[start Listing]
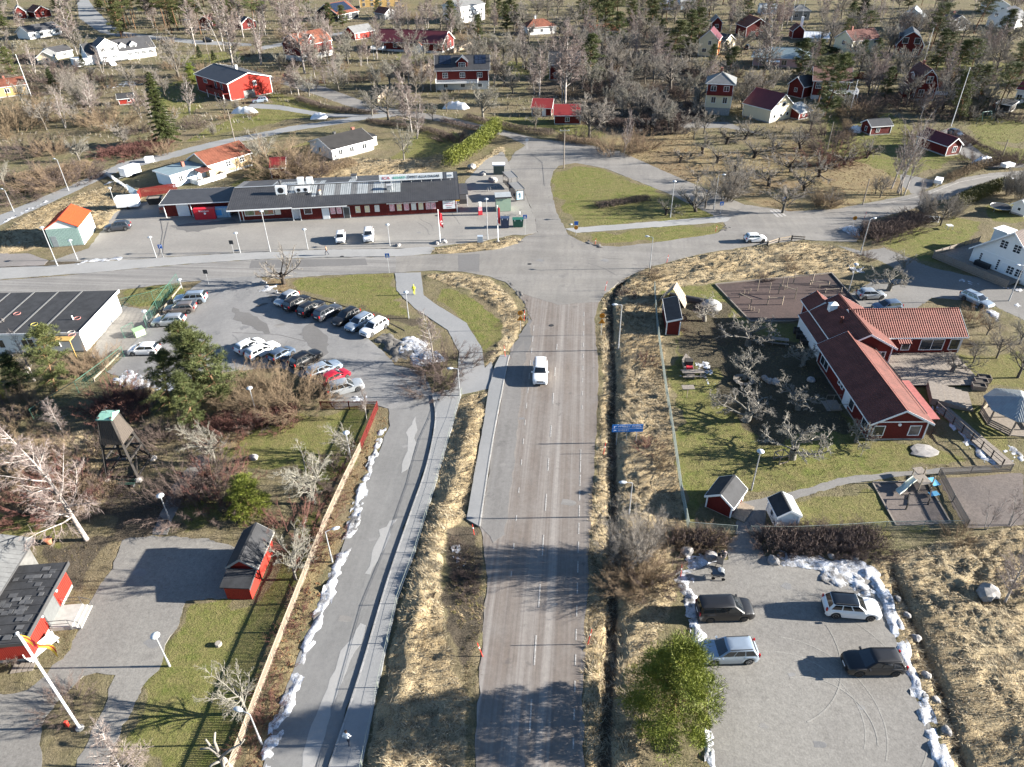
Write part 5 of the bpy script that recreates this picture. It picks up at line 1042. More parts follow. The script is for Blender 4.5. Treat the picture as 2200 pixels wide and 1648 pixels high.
hh('blue_house', 'light blue house peeping between trees at the top edge', (1462,22), (1490,21), 9, 4, 2, BLUW, RLT); hh('white_house', 'pale flat roofed house at the top edge above the pines', (1418,22), (1452,22), 9, 3.2, .4, WHTP, RLT, 'shed', 'x', wins=wrow('f',2,1.6,1.4,1.2))
hh('pale_shed', 'pale blue shed left of grey cottage at upper right', (1632,32), (1668,32), 7, 3, 1.6, BLUW, RLT)
hh('red_annex', 'red gabled house among trees in the top left corner', (35,42), (60,40), 9, 3.4, 2.6, RED, RGY, 'gable', 'y', wins=[('f',.5,2,1,1.2)]); hh('red_annex', 'red brick cottage partly hidden by the large top left birch', (78,40), (112,36), 9, 3.2, 2.4, RED, ROR, 'gable', 'y', wins=[('f',.5,2,1,1.2)])
# small play houses
t, W, D = house('play_house', 'little red playhouse with black roof and white gable boards', (1516,1090), (1553,1112), 3.0, 1.7, .9, RED, RFT, 'gable', 'y', ovh=.25, plinth=.1, W=2.6, cat='playhouse', corners=True)
t.rotation_euler[2] = R(-38); MB().box(W+.03, W+1.4, .2, 2.8, .05, .18).build('porch', WOODL, t); door(t, W, D, 'r', .6, .7, 1.3, DOORD); window(t, W, D, 'r', .25, 1.0, .5, .5, 1, 1)
t, W, D = house('play_house', 'little white playhouse with black and pale roof by the hedge', (1664,1136), (1706,1134), 2.4, 1.7, .7, WHT, RFT, 'gable', 'y', ovh=.15, plinth=.1, W=2.2, cat='playhouse', corners=True)
MB().extrude_profile([(W*.5+.02,2.585),(W+.16,1.80),(W+.16,1.83),(W*.5+.02,2.615)], -.16, D+.16, 'y').build('roof_slope', RLT, t); window(t, W, D, 'l', .5, 1.0, .5, .6, 1, 1)
t, W, D = house('tool_shed', 'dark red narrow tool shed with black roof in kindergarten garden', (1430,720), (1458,721), 6.4, 2.2, .5, RED, RFT, 'shed', 'y', ovh=.15, plinth=.1, cat='shed')
t = thing('wind_shelter', 'pale triangular timber shelter behind the narrow tool shed', 'shelter', G(1446,648), R(-25))
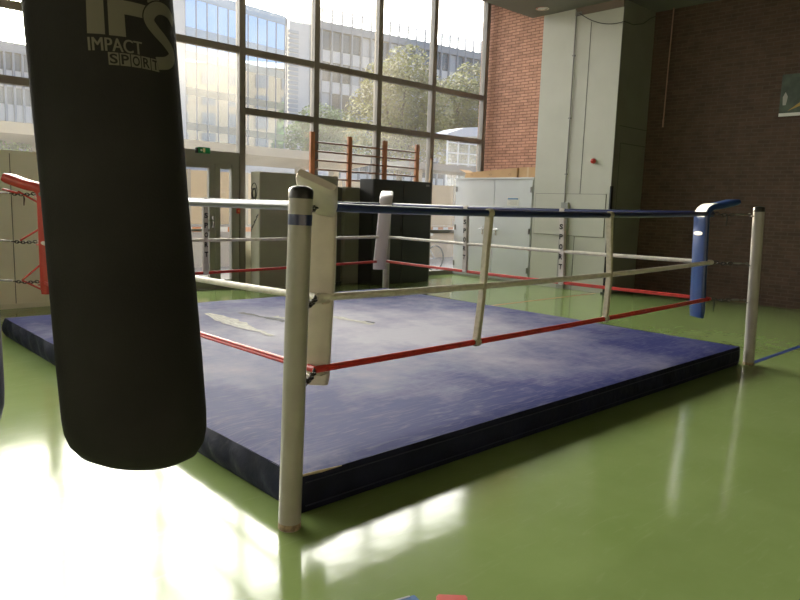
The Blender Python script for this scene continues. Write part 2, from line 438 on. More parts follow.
# ------------------------------------------------------------------ punch bags
def bag(p_top, p_bot, R, m, label, printed=False):
    pt, pb = Vector(p_top), Vector(p_bot)
    ax = (pt - pb).normalized()
    t = thing('punching_bag', label, 'punching bag', pb, 'hanging punching bags')
    Lb = (2.75 - pb.z) / ax.z
    prof = [(0, -.012), (R * .35, -.008), (R * .62, .004), (R * .82, .022), (R * .93, .048), (R * .985, .082), (R, .12)]
    prof += [(R * (1 + .006 * math.sin(h * 7)), h) for h in [.12 + (Lb - .2) * q / 12 for q in range(1, 13)]]
    prof += [(R * .97, Lb - .03), (R * .9, Lb), (0, Lb)]
    bm = lathe(bmesh.new(), pb, ax, prof, 64)
    sd_ = Vector((.73, -.68, 0))
    for v in bm.verts:                                     # the filling has settled towards one side of the bottom
        h = (v.co - pb).dot(ax)
        if h < .2: v.co -= ax * (v.co - pb - ax * h).dot(sd_) / R * .030 * (1 - max(0, h) / .2)
    b = obj('bag_body', bm, m, t, angle=60)
    top = pb + ax * Lb
    hook = pb + ax * (Lb + .55)
    for k in range(4):
        a = ax.orthogonal().normalized(); q = Matrix.Rotation(PI / 2 * k, 3, ax) @ a
        obj('bag_strap', tube(bmesh.new(), [top - ax * .02 + q * R * .88, hook], .012, 8), 'black', t)
    end = pb + ax * ((CZ - pb.z) / ax.z)
    obj('bag_chain', tube(bmesh.new(), [hook, end], .012, 8), 'steel', t)
    obj('ceiling_plate', BX(end.x - .08, end.x + .08, end.y - .08, end.y + .08, CZ - .012, CZ), 'steel', t)
    return t, pb, ax, R

BT = (0.672, 1.861, 2.088); BB = (0.6880, 1.708, 0.918)
t, pb, ax, R = bag(BT, BB, .176, 'bag', 'large black punching bag with grey printed lettering near the top', True)
# lettering wrapped round the bag
PRINT = []
cam = Vector((0, 0, 1.6))
fwd = (cam - pb); fwd = (fwd - ax * fwd.dot(ax)).normalized()      # towards the aisle where the print faces
side = ax.cross(fwd)                                               # to the right as seen from the aisle
def wrap(bm, step=.012, lift=.0016):
    xs = [v.co.x for v in bm.verts]
    x = min(xs) + step
    while x < max(xs):
        bmesh.ops.bisect_plane(bm, geom=bm.verts[:] + bm.edges[:] + bm.faces[:], plane_co=(x, 0, 0), plane_no=(1, 0, 0)); x += step
    for v in bm.verts:
        th = v.co.x / R
        v.co = pb + ax * v.co.y + (fwd * math.cos(th) + side * math.sin(th)) * (R * 1.006 + lift + v.co.z)
    return bm
def uv(px, py):
    s = max(-.985, min(.985, (px - 97.5 - py * .083) / 75.0)); th = math.asin(s)
    drop = 17 * (1 - math.cos(th)) + .02 * (px - 97)
    return th * R, PV0 + (36 - py + drop) / PSC
PV0, PSC = 1.035, 372.0
def flat(pts, lift=0):
    bm = bmesh.new(); bm.faces.new([bm.verts.new((*uv(*p), lift)) for p in pts]); return bm
def merge(*bs):
    a = bmesh.new()
    for b in bs:
        me = bpy.data.meshes.new('m'); b.to_mesh(me); a.from_mesh(me); bpy.data.meshes.remove(me); b.free()
    return a
def stroke(pts, w, lift=0):
    P = [Vector(uv(*p)) for p in pts]
    # smooth the path
    Q = []
    for i in range(len(P) - 1):
        p0, p1, p2, p3 = P[max(i - 1, 0)], P[i], P[i + 1], P[min(i + 2, len(P) - 1)]
        for k in range(6):
            u = k / 6
            Q.append(.5 * ((2 * p1) + (p2 - p0) * u + (2 * p0 - 5 * p1 + 4 * p2 - p3) * u * u + (3 * p1 - p0 - 3 * p2 + p3) * u ** 3))
    Q.append(P[-1])
    bm = bmesh.new(); prev = None
    for i, q in enumerate(Q):
        d = (Q[min(i + 1, len(Q) - 1)] - Q[max(i - 1, 0)]).normalized(); n = Vector((-d.y, d.x)) * w / 2
        a, b = bm.verts.new((q.x + n.x, q.y + n.y, lift)), bm.verts.new((q.x - n.x, q.y - n.y, lift))
        if prev: bm.faces.new((prev[0], prev[1], b, a))
        prev = (a, b)
    return bm
body = t.children[0]
obj('lettering', wrap(flat([(84.5, -40), (98.5, -40), (102.5, 35.5), (86.5, 35)])), 'bagprint', body)
obj('lettering', wrap(merge(flat([(102.5, -40), (116, -40), (121.5, 37), (106, 36)]), flat([(119, 5.5), (140, 8), (137.5, 19.5), (120, 17.5)]), flat([(141, -40), (153, -40), (154, 5), (142, 5)]))), 'bagprint', body)
SP = [(x_, 39 + (y_ - 39) * .86 - 4.5) for x_, y_ in [(169, 22), (163, 12), (153, 9), (145.5, 14), (143.5, 23), (150, 33), (160, 44), (166.5, 54), (166.5, 61), (161, 66), (151, 67)]]
obj('lettering_outline', wrap(stroke(SP, .036), lift=.0019), 'bag', body)
obj('lettering', wrap(stroke(SP, .030), lift=.0024), 'bagprint', body)
def line(txt, px, py, h, width, m, lift=.0019, bold=.0012):
    bm = text_bm(txt, 1)
    x0 = min(v.co.x for v in bm.verts); x1 = max(v.co.x for v in bm.verts); y1 = max(v.co.y for v in bm.verts); y0 = min(v.co.y for v in bm.verts)
    u0, v0 = uv(px, py)
    for v in bm.verts:
        v.co = Vector((u0 + (v.co.x - x0) / (x1 - x0) * width, v0 + (v.co.y - y0) / (y1 - y0) * h, 0))
    b2 = bm.copy(); bmesh.ops.translate(b2, vec=(.0016, 0, 0), verts=b2.verts)
    return wrap(merge(bm, b2), lift=lift)
obj('lettering', line('IMPACT', 87.5, 49.5, .031, .118, 'bagprint'), 'bagprint', body)
sx0, sv0 = uv(105.5, 60)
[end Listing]
--- Exercise ---
Transcribe, exactly and exclusively, the run of lines that opens with the line bearing "The Blender Python" and closes with the line bearing "return t, pb, ax, R".

--- The response ---
The Blender Python script for this scene continues. Write part 2, from line 438 on. More parts follow.
# ------------------------------------------------------------------ punch bags
def bag(p_top, p_bot, R, m, label, printed=False):
    pt, pb = Vector(p_top), Vector(p_bot)
    ax = (pt - pb).normalized()
    t = thing('punching_bag', label, 'punching bag', pb, 'hanging punching bags')
    Lb = (2.75 - pb.z) / ax.z
    prof = [(0, -.012), (R * .35, -.008), (R * .62, .004), (R * .82, .022), (R * .93, .048), (R * .985, .082), (R, .12)]
    prof += [(R * (1 + .006 * math.sin(h * 7)), h) for h in [.12 + (Lb - .2) * q / 12 for q in range(1, 13)]]
    prof += [(R * .97, Lb - .03), (R * .9, Lb), (0, Lb)]
    bm = lathe(bmesh.new(), pb, ax, prof, 64)
    sd_ = Vector((.73, -.68, 0))
    for v in bm.verts:                                     # the filling has settled towards one side of the bottom
        h = (v.co - pb).dot(ax)
        if h < .2: v.co -= ax * (v.co - pb - ax * h).dot(sd_) / R * .030 * (1 - max(0, h) / .2)
    b = obj('bag_body', bm, m, t, angle=60)
    top = pb + ax * Lb
    hook = pb + ax * (Lb + .55)
    for k in range(4):
        a = ax.orthogonal().normalized(); q = Matrix.Rotation(PI / 2 * k, 3, ax) @ a
        obj('bag_strap', tube(bmesh.new(), [top - ax * .02 + q * R * .88, hook], .012, 8), 'black', t)
    end = pb + ax * ((CZ - pb.z) / ax.z)
    obj('bag_chain', tube(bmesh.new(), [hook, end], .012, 8), 'steel', t)
    obj('ceiling_plate', BX(end.x - .08, end.x + .08, end.y - .08, end.y + .08, CZ - .012, CZ), 'steel', t)
    return t, pb, ax, R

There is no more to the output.